Julio César, nostálgico, le dice a Cleopatra: “¡Hay mis arrugas, mis arrugas!¡ Y mi corazón de niño!” Quienes avanzan inexorablemente hacia el declive total, valoran la vejez como una catástrofe. Todo se va extinguiendo progresivamente. Disminuye la vitalidad, se menguan los órganos de los sentidos, se embota la mente, desaparece el entusiasmo y la gravidez de los días es aceptada con amarga resignación. La vejez es tedio y saturación. No existe remedio que la cure. No obstante, Saramago enfrentó con sabiduría el melancólico panorama de los años finales. Oigámoslo:
“Frecuentemente me preguntan que cuántos años tengo... ¡Qué importa eso! Tengo la edad que quiero y siento. La edad en que puedo gritar sin miedo lo que pienso. Hacer lo que deseo, sin miedo al fracaso, o lo desconocido. Tengo la experiencia de los años vividos y la fuerza de la convicción de mis deseos. ¡Qué importa cuántos años tengo! No quiero pensar en ello. Pero no es la edad que tengo, ni lo que la gente dice, sino lo que mi corazón siente y mi cerebro dicte. Tengo los años necesarios para gritar lo que pienso, para hacer lo que quiero, para reconocer yerros viejos, rectificar caminos y atesorar éxitos. Ahora no tienen por qué decir: eres muy joven... no lo lograrás. Tengo la edad en que las cosas se miran con más calma, pero con el interés de seguir creciendo. Tengo los años en que los sueños se empiezan a acariciar con los dedos, y las ilusiones se convierten en esperanza. Tengo los años en que el amor, a veces es una loca llamarada, ansiosa de consumirse en el fuego de una pasión deseada. Y otras un remanso de paz, como el atardecer en la playa. ¿Que cuántos años tengo? No necesito con un número marcar, pues mis anhelos alcanzados, mis triunfos obtenidos, las lágrimas que por el camino derramé al ver mis ilusiones rotas... valen mucho más que eso. ¡Qué importa si cumplo veinte, cuarenta, sesenta! Lo que importa es la edad que siento. Tengo los años que necesito para vivir libre y sin miedos. Para seguir sin temor por el sendero pues llevo conmigo la experiencia adquirida y la fuerza de mis anhelos.

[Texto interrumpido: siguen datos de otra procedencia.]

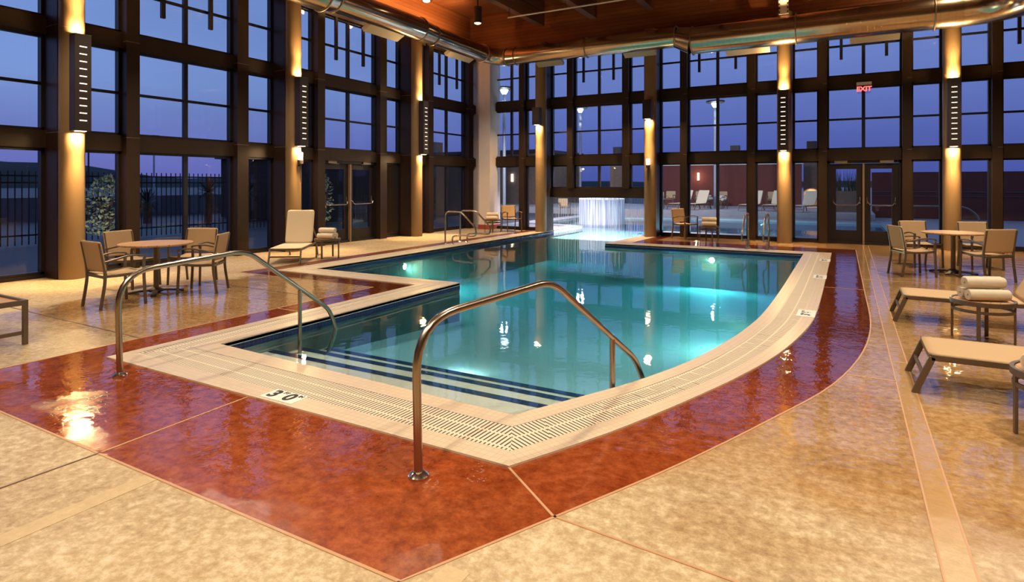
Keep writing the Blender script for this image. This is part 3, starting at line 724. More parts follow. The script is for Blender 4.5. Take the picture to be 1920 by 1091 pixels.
def diffuser(axis, u0, u1, r):
    b = MB(); h = .15
    for s in (u0, ):
        if axis == 'Y': b.obox(Matrix.Translation((XD-.16, (u0+u1)/2, ZL-r-.02)) @ Matrix.Rotation(R(-28), 4, 'Y'), .3, u1-u0, .10)
        else: b.obox(Matrix.Translation(((u0+u1)/2, YD+.16, ZD-r-(.14 if u0 > -4 else 0))) @ Matrix.Rotation(R(-28), 4, 'X'), u1-u0, .3, .10)
    DP(b.build('grille', M['grille'], duct, smooth=False))
for a_, b_, r in ((6., 7.1, r2), (11.2, 12.5, .31), (14.7, 16.0, r1)): diffuser('Y', a_, b_, r)
for a_, b_, r in ((-8.7, -7.8, r1), (-5.8, -4.85, r1), (-2.9, -1.8, r2), (.05, 1.1, r2)): diffuser('X', a_, b_, r)

# steel gusset plate carrying the ceiling beam above the back column
gp = thing('gusset_plate', 'pale steel beam plate with bolts above the back column', 'beam plate', (-1.487, 17.40, 6.10))
MB().box(-.12, .12, -.012, .02, 0, .80).build('plate', M['pillar'], gp, smooth=False)
for k in range(7):
    for s in (-.10, .10): MB().cyl((s, -.03, .06+k*.11), (s, -.01, .06+k*.11), .022, 8).build('bolt', M['darkbase'], gp)

# ------------------------------------------------------------------ pendant downlights
def pendant(x, y, label, zt=6.68):
    o = thing('pendant_downlight', label, 'ceiling light', (x, y, zt-.48), 0, 'cylinder downlights under the ceiling')
    MB().lathe([(.10, .02), (.12, .0), (.12, .47), (.03, .48)], seg=28).build('cylinder_body', M['fixture'], o)
    MB().lathe([(.0, -.025), (.05, -.02), (.085, -.004), (.095, .012)], seg=24, cap=False).build('lens', M['lens'], o)
    MB().lathe([(.02, .47), (.02, CEIL-zt+.48)], seg=10).build('stem', M['fixture'], o)
pendant(-9.28, 14.5, 'cylinder downlight below the cedar ceiling near the pale corner pillar')
pendant(-9.28, 12.1, 'cylinder downlight at the top edge of the picture beside the duct')
def down(x, y, e, z=6.15, ang=125, tx=None, ty=None):
    lamp('ceiling_downlight', 'SPOT', (x, y, z), e*1.9, (1., .86, .66), .10, (tx if tx is not None else x, ty if ty is not None else y, 0), ang, .6)
down(-9.28, 14.5, 260); down(-9.28, 12.1, 260); down(-9.6, 7.0, 340, 6.2); down(-9.6, 3.4, 270, 6.2)
down(-1.6, -.6, 500, 6.5); down(-5.2, -.6, 420, 6.5); down(1.4, .6, 430, 6.5); down(-3.8, 6.2, 430, 6.5); down(2.6, 5.2, 520, 6.3); down(2.3, 9.6, 580, 6.3); down(1.9, 13.6, 520, 6.3)  # the one over the pool centre is added to brighten its shallow water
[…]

¿Qué cuántos años tengo? ¡Eso a quién le importa! Tengo los años necesarios para perder el miedo y hacer lo que quiero y siento”.
Un coro de hombres senectos en “Lisístrata” de Aristófanes, exclama: “Volvamos a ser jóvenes, echemos nuevas alas en todo el cuerpo y lejos tiremos la vejez”. Óscar Wilde sentenció: “La tragedia de la vejez no es ser viejo, sino haber sido joven”. Y Quevedo en versos comprimidos se dolió de la fugacidad de la vida: “¡Cómo de entre mis manos te resbalas!/ ¡Oh, cómo te deslizas, edad mía”!